Но и этого мало. Шиллер предвидел: свободное совместное развитие творческого потенциала станет невозможным вследствие того, что мир труда будет подчинён функциональности, а профессии будут всё больше дробиться и специализироваться: «Вечно прикованный к отдельному малому обломку целого, человек сам становится обломком; слыша вечно однообразный шум колеса, которое он приводит в движение, человек не способен развить гармонию своего существа, и, вместо того чтобы выразить человечность своей природы, он становится лишь отпечатком своего занятия, своей науки».

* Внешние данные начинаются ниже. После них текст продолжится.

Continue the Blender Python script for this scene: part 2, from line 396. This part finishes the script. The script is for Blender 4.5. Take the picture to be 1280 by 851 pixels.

Шиллер даже диагностировал утрату «человеком экономическим» связи с реальностью при одновременной тенденции переделывать весь мир по собственной мерке: «Дух практической деятельности, ограниченный однообразным кругом объектов, а в нем еще более ограниченный формулами, должен был потерять из виду свободное целое и оскудеть вместе со своей сферою. Подобно тому как дух умозрения подвержен искушению придать действительности формы мыслимого и субъективным условиям своей способности представления – значение конститутивных законов бытия предметов, так дух практики кидается в противоположную крайность, то есть оценивает всякий опыт по одному лишь отрывку опыта и стремится приспособить правила своей деятельности ко всякой деятельности без различия».
Как всё это до дрожи узнаваемо сейчас, в начале XXI века! Тем более стоит нам прислушаться к доброму совету, который даёт Шиллер, описывая те целительные средства, при помощи которых он желал бы вернуть к Любви современное общество, вступившее на путь патологического развития под влиянием экономического разума: Красота и Игра – вот два столпа, на которых он хочет утвердить не только «всё здание эстетического искусства», но и «трудное пока искусство жизни», ибо, как он выражается «к свободе человек обращается через красоту». Итак, вот искусство жизни как игры: терапия от несвободы, от одиночества, от упрощённой поверхностности, от потери настоящего чувства жизни – а ведь все эти симптомы нарастают прямо у нас на глазах. Спросим себя: можно ли в условиях нашего времени практиковать такое жизненное искусство, чтобы в нём серьёзность жизни встречалась с лёгкостью и светлой серьёзностью игры.